Sunday, October 19, 2008

WHOSE LOSES FAVOR WITH RELATIVIZED POSSESSORS

In another valiant and heretofore unsung effort to free itself from the shackles of whose, English has produced one more revolutionary in the person of Ben Wenet, who on August 22nd, 2008, was observed to state:

"I have a friend that's mom lives there too, so..."

This is largely the same strategy we saw with Micole Arny, except that she chose what's as the relative pronoun instead of that's. The thing that I find particularly remarkable about this, though, is that the possessor in this clause is animate -- I would have expected a whose to slip out much more easily in this type of situation than when the possessor is inanimate as in Micole's example.

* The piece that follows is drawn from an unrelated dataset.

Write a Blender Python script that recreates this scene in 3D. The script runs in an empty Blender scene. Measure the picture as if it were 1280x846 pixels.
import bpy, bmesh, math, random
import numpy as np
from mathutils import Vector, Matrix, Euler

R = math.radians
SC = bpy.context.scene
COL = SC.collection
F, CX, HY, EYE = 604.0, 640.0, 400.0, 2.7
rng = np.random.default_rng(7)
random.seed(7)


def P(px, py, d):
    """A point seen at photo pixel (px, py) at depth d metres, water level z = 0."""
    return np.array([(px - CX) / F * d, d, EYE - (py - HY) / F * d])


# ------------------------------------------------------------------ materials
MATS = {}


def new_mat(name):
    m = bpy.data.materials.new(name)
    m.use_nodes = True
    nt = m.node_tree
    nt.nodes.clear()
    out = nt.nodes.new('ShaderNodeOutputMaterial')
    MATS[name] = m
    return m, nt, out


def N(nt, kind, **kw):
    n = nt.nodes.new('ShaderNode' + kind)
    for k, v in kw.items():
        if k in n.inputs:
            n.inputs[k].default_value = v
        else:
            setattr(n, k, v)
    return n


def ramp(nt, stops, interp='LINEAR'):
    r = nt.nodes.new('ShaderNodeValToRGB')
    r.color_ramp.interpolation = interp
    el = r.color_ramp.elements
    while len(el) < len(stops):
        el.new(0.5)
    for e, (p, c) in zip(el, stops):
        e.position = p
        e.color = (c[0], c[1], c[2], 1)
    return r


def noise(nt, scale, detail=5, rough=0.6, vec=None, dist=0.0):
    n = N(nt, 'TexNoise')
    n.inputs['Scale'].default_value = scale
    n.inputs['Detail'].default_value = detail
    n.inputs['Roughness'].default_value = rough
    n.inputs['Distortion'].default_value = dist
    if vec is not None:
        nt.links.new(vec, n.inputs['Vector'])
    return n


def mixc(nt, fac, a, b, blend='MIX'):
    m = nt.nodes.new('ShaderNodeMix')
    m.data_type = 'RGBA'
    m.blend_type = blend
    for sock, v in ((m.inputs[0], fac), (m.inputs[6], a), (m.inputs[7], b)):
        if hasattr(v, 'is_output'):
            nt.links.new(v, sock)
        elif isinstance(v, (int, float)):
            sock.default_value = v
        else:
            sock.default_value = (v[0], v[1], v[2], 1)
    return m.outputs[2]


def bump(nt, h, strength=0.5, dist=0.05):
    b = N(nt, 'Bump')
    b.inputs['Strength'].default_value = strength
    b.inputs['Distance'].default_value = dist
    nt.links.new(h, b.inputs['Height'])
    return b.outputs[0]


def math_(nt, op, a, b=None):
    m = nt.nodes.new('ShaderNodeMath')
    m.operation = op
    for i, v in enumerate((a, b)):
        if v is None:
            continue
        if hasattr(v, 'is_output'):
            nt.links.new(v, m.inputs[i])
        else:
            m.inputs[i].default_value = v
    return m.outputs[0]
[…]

I have a theory: it could be bunnies. OR, perhaps less controversially, that whose is being increasingly considered to have been pushed into a register where it feels inappropriately formal outside of a literary context. It seems obvious to me that users of English are desperately searching for something to replace it with, and trying all kinds of different options (all of which are perfectly reasonable from a cross-linguistic perspective, it might be worthwhile to note). Two other strategies that I haven't commented on yet throw away the relative pronoun (and gap) entirely: my mother's, e.g...

"...houses that their insulation isn't thick enough..."

And, embarrassing though it is to have to admit him to the vanguard of linguistic change, John McCain's, at least on September 26th, 2008:

"We have a defense system that the costs are completely out of control."

I don't know that we have enough data to start making conclusions yet, but this much is clear to me: something is on the move here.